From #228 Driving in icy and adverse weather
"Take an emergency kit of de-icer and ice scraper, torch, warm clothing and boots, first aid kit, jump leads and a shovel, together with a warm drink* and emergency food in case you get stuck or your vehicle breaks down."

* Evidence that these guidelines are only intended for trips of limited duration....



Sep. 13th, 2014 06:44 am (UTC)
As a UK resident, I wouldn't view any of these as relating only to trips of limited duration: any journey, however long, could end up in an urban environment. There are very few parts of the UK where the last one would apply to short journeys, and the few people who live in these areas know all about this anyway.

As for the hot drinks, this is specifically aimed at long motorway journeys.
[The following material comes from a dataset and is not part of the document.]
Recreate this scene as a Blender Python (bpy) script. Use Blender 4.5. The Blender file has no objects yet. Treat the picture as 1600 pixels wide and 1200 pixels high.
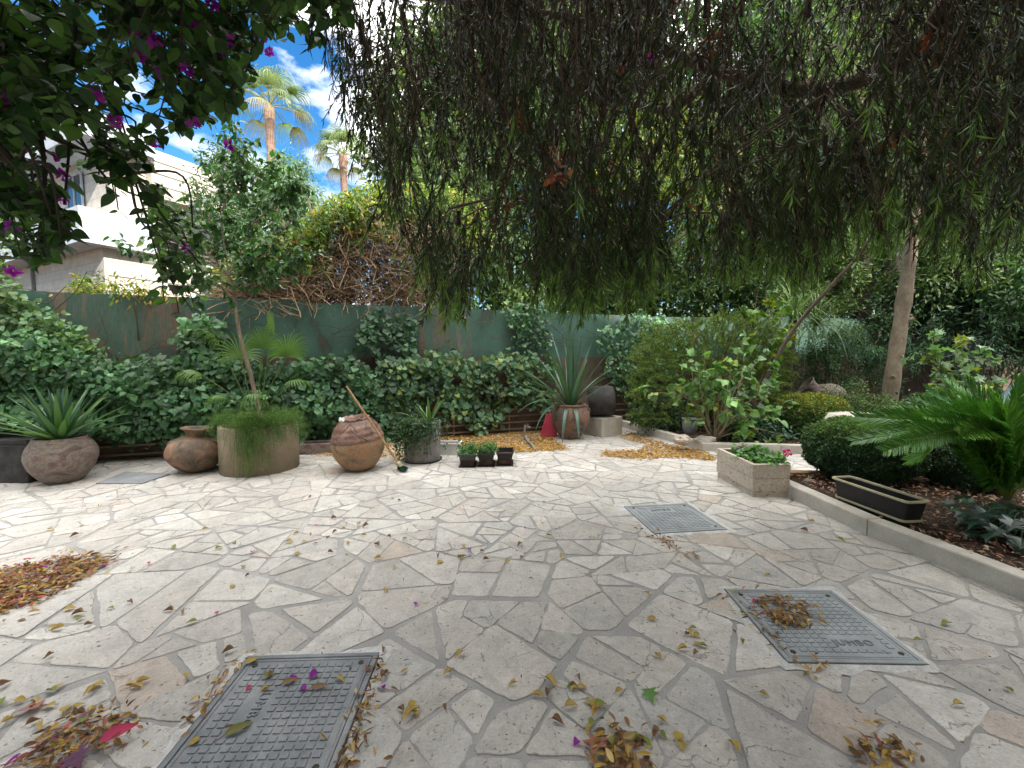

Service stations (providing shops, food, drink and fuel) are typically about 15 minutes driving time apart, and I have frequently done just this - had a coffee and a snooze when I started to feel tired. Since the biggest causes of accidents are drink driving, use of mobile phone and fatigue, it's a good thing to emphasise and I recently saw an infomercial stressing this in a motorway setting.
Sep. 13th, 2014 10:03 pm (UTC)
The advice for staying awake is good! I don't dispute it. The only thing which really seemed odd, coming from a different head space, is cold weather preparations. For me, being prepared for really bad winter weather = having infrastructure to get by if stuck in a snow drift for 24 hours or more.
Sep. 14th, 2014 09:16 am (UTC)
That's the climatic difference. I'm in my late 60s and I have never, ever been stuck in the snow at all. However, I now live in the foothills of the Pennines, and the passes over them are regularly closed in winter because of snow. Until the motorway was constructed that cut the North West off from the North East for as much as... oh, a few days at a time. Since the vast majority of the population are in the same situation, it's necessary to remind them of precautions on the very rare occasions when they might be affected.

Put it another way: I've never seen snow chains in use and don't know anybody who owns any.